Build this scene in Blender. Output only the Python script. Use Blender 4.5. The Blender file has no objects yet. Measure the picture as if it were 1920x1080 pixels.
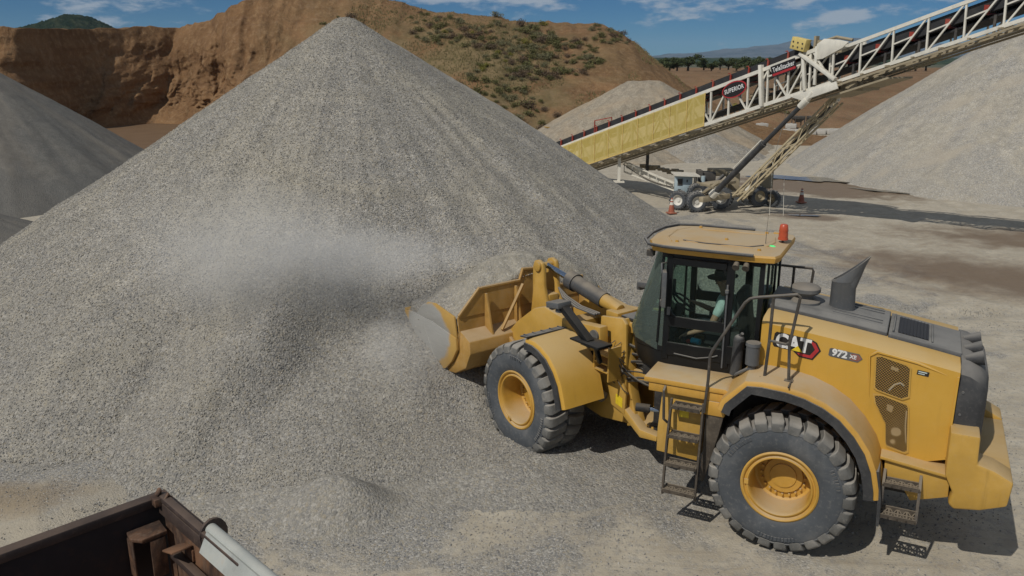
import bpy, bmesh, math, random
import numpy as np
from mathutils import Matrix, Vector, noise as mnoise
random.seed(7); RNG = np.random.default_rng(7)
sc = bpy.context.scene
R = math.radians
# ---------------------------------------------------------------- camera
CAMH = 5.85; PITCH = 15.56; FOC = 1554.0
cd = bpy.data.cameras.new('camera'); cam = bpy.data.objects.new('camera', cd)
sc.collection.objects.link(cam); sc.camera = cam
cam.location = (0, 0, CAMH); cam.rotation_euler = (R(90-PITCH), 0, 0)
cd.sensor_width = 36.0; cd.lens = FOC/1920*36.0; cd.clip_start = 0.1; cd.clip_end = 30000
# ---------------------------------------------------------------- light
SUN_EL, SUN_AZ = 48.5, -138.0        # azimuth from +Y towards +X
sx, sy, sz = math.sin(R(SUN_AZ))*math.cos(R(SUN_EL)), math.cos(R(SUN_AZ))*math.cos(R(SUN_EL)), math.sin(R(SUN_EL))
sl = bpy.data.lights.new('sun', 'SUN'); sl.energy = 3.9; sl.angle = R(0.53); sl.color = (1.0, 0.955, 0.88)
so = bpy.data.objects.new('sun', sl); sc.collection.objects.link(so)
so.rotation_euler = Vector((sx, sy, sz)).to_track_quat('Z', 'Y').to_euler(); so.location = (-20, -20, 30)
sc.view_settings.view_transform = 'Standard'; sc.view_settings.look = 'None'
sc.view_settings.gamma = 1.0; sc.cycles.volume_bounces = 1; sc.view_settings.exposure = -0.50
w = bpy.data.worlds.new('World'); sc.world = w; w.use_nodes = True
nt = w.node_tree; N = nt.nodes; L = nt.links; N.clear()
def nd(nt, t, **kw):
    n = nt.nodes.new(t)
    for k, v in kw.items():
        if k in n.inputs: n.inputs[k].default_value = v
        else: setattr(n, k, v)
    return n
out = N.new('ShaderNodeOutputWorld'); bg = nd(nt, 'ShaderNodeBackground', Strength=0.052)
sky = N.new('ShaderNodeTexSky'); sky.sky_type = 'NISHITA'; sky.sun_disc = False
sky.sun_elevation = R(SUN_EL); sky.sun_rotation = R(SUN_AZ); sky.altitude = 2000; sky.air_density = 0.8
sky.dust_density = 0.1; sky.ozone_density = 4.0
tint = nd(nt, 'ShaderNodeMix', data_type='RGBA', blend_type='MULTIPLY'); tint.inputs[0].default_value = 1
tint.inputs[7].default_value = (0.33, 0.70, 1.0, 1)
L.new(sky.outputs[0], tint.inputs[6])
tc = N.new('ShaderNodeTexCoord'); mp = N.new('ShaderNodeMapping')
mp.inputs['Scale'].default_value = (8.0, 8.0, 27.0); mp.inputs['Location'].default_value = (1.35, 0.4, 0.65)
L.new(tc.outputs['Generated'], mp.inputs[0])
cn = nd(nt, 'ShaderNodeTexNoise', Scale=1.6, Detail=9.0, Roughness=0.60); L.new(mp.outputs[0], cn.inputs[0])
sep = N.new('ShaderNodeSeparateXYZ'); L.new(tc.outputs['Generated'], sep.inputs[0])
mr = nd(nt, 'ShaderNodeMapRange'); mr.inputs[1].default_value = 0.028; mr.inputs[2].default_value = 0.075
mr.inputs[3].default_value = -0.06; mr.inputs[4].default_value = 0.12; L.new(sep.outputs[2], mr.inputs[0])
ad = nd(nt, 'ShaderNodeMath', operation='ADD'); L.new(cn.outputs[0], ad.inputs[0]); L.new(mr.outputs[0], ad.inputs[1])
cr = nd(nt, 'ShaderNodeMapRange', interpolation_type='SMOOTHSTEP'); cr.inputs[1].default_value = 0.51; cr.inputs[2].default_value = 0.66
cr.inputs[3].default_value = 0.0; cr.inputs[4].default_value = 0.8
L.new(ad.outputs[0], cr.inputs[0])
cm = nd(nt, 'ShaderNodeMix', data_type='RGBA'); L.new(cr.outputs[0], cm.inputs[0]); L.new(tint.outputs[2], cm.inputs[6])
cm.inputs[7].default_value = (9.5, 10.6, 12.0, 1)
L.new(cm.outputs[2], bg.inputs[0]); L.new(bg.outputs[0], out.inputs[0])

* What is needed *
Could you repeat all of the material exactly? Pictures should not be copied.

* Reply to the exercise *
Build this scene in Blender. Output only the Python script. Use Blender 4.5. The Blender file has no objects yet. Measure the picture as if it were 1920x1080 pixels.
import bpy, bmesh, math, random
import numpy as np
from mathutils import Matrix, Vector, noise as mnoise
random.seed(7); RNG = np.random.default_rng(7)
sc = bpy.context.scene
R = math.radians
# ---------------------------------------------------------------- camera
CAMH = 5.85; PITCH = 15.56; FOC = 1554.0
cd = bpy.data.cameras.new('camera'); cam = bpy.data.objects.new('camera', cd)
sc.collection.objects.link(cam); sc.camera = cam
cam.location = (0, 0, CAMH); cam.rotation_euler = (R(90-PITCH), 0, 0)
cd.sensor_width = 36.0; cd.lens = FOC/1920*36.0; cd.clip_start = 0.1; cd.clip_end = 30000
# ---------------------------------------------------------------- light
SUN_EL, SUN_AZ = 48.5, -138.0        # azimuth from +Y towards +X
sx, sy, sz = math.sin(R(SUN_AZ))*math.cos(R(SUN_EL)), math.cos(R(SUN_AZ))*math.cos(R(SUN_EL)), math.sin(R(SUN_EL))
sl = bpy.data.lights.new('sun', 'SUN'); sl.energy = 3.9; sl.angle = R(0.53); sl.color = (1.0, 0.955, 0.88)
so = bpy.data.objects.new('sun', sl); sc.collection.objects.link(so)
so.rotation_euler = Vector((sx, sy, sz)).to_track_quat('Z', 'Y').to_euler(); so.location = (-20, -20, 30)
sc.view_settings.view_transform = 'Standard'; sc.view_settings.look = 'None'
sc.view_settings.gamma = 1.0; sc.cycles.volume_bounces = 1; sc.view_settings.exposure = -0.50
w = bpy.data.worlds.new('World'); sc.world = w; w.use_nodes = True
nt = w.node_tree; N = nt.nodes; L = nt.links; N.clear()
def nd(nt, t, **kw):
    n = nt.nodes.new(t)
    for k, v in kw.items():
        if k in n.inputs: n.inputs[k].default_value = v
        else: setattr(n, k, v)
    return n
out = N.new('ShaderNodeOutputWorld'); bg = nd(nt, 'ShaderNodeBackground', Strength=0.052)
sky = N.new('ShaderNodeTexSky'); sky.sky_type = 'NISHITA'; sky.sun_disc = False
sky.sun_elevation = R(SUN_EL); sky.sun_rotation = R(SUN_AZ); sky.altitude = 2000; sky.air_density = 0.8
sky.dust_density = 0.1; sky.ozone_density = 4.0
tint = nd(nt, 'ShaderNodeMix', data_type='RGBA', blend_type='MULTIPLY'); tint.inputs[0].default_value = 1
tint.inputs[7].default_value = (0.33, 0.70, 1.0, 1)
L.new(sky.outputs[0], tint.inputs[6])
tc = N.new('ShaderNodeTexCoord'); mp = N.new('ShaderNodeMapping')
mp.inputs['Scale'].default_value = (8.0, 8.0, 27.0); mp.inputs['Location'].default_value = (1.35, 0.4, 0.65)
L.new(tc.outputs['Generated'], mp.inputs[0])
cn = nd(nt, 'ShaderNodeTexNoise', Scale=1.6, Detail=9.0, Roughness=0.60); L.new(mp.outputs[0], cn.inputs[0])
sep = N.new('ShaderNodeSeparateXYZ'); L.new(tc.outputs['Generated'], sep.inputs[0])
mr = nd(nt, 'ShaderNodeMapRange'); mr.inputs[1].default_value = 0.028; mr.inputs[2].default_value = 0.075
mr.inputs[3].default_value = -0.06; mr.inputs[4].default_value = 0.12; L.new(sep.outputs[2], mr.inputs[0])
ad = nd(nt, 'ShaderNodeMath', operation='ADD'); L.new(cn.outputs[0], ad.inputs[0]); L.new(mr.outputs[0], ad.inputs[1])
cr = nd(nt, 'ShaderNodeMapRange', interpolation_type='SMOOTHSTEP'); cr.inputs[1].default_value = 0.51; cr.inputs[2].default_value = 0.66
cr.inputs[3].default_value = 0.0; cr.inputs[4].default_value = 0.8
L.new(ad.outputs[0], cr.inputs[0])
cm = nd(nt, 'ShaderNodeMix', data_type='RGBA'); L.new(cr.outputs[0], cm.inputs[0]); L.new(tint.outputs[2], cm.inputs[6])
cm.inputs[7].default_value = (9.5, 10.6, 12.0, 1)
L.new(cm.outputs[2], bg.inputs[0]); L.new(bg.outputs[0], out.inputs[0])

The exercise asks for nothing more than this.